>>

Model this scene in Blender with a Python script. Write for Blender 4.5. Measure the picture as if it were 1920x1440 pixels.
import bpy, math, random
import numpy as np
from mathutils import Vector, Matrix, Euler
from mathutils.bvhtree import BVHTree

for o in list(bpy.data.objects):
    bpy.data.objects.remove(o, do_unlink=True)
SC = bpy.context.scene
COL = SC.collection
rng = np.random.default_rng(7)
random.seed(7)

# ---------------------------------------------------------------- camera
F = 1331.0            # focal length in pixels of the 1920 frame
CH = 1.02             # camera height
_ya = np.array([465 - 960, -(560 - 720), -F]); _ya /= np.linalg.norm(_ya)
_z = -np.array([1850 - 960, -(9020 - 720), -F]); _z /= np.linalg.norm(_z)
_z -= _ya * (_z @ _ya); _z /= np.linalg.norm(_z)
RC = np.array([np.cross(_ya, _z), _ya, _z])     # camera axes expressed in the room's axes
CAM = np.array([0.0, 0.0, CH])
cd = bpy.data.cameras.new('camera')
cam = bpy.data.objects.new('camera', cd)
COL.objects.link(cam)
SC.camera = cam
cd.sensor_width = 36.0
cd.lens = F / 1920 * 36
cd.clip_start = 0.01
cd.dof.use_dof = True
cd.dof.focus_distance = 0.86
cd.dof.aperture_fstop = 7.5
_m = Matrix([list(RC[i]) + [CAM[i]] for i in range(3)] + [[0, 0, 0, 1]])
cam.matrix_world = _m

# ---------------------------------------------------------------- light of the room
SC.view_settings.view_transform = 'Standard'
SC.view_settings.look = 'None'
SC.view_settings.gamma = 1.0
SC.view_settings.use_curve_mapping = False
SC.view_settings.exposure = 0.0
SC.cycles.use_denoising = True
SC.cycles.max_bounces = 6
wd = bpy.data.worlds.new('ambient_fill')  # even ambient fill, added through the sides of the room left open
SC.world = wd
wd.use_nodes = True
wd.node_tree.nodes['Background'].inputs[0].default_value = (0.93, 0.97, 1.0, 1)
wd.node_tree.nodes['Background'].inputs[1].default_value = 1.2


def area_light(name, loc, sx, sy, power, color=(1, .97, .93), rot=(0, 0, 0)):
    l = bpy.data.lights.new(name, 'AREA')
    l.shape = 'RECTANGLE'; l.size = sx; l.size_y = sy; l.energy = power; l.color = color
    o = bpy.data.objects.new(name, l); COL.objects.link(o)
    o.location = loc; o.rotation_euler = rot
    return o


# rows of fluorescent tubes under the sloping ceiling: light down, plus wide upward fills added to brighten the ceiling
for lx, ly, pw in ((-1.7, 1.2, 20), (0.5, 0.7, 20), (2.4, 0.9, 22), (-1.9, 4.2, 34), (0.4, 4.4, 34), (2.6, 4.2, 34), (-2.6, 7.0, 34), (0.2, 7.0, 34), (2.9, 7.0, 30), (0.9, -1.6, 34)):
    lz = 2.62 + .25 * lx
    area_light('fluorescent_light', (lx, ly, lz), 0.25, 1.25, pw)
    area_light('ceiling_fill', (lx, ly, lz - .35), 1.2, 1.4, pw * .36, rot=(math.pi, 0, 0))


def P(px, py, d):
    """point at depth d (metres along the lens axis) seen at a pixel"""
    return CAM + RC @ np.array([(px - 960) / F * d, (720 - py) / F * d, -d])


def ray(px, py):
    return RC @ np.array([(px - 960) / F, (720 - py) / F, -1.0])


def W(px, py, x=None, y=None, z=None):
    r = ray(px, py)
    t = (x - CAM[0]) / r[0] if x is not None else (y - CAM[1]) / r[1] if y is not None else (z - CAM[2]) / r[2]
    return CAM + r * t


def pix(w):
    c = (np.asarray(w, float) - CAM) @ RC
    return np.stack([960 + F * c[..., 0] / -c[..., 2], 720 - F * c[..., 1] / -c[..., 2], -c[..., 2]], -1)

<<

Task: What are the exact lines from the beginning of the material through the line containing "random.seed(7)"? Write out those lines alone.

Task result:
Model this scene in Blender with a Python script. Write for Blender 4.5. Measure the picture as if it were 1920x1440 pixels.
import bpy, math, random
import numpy as np
from mathutils import Vector, Matrix, Euler
from mathutils.bvhtree import BVHTree

for o in list(bpy.data.objects):
    bpy.data.objects.remove(o, do_unlink=True)
SC = bpy.context.scene
COL = SC.collection
rng = np.random.default_rng(7)
random.seed(7)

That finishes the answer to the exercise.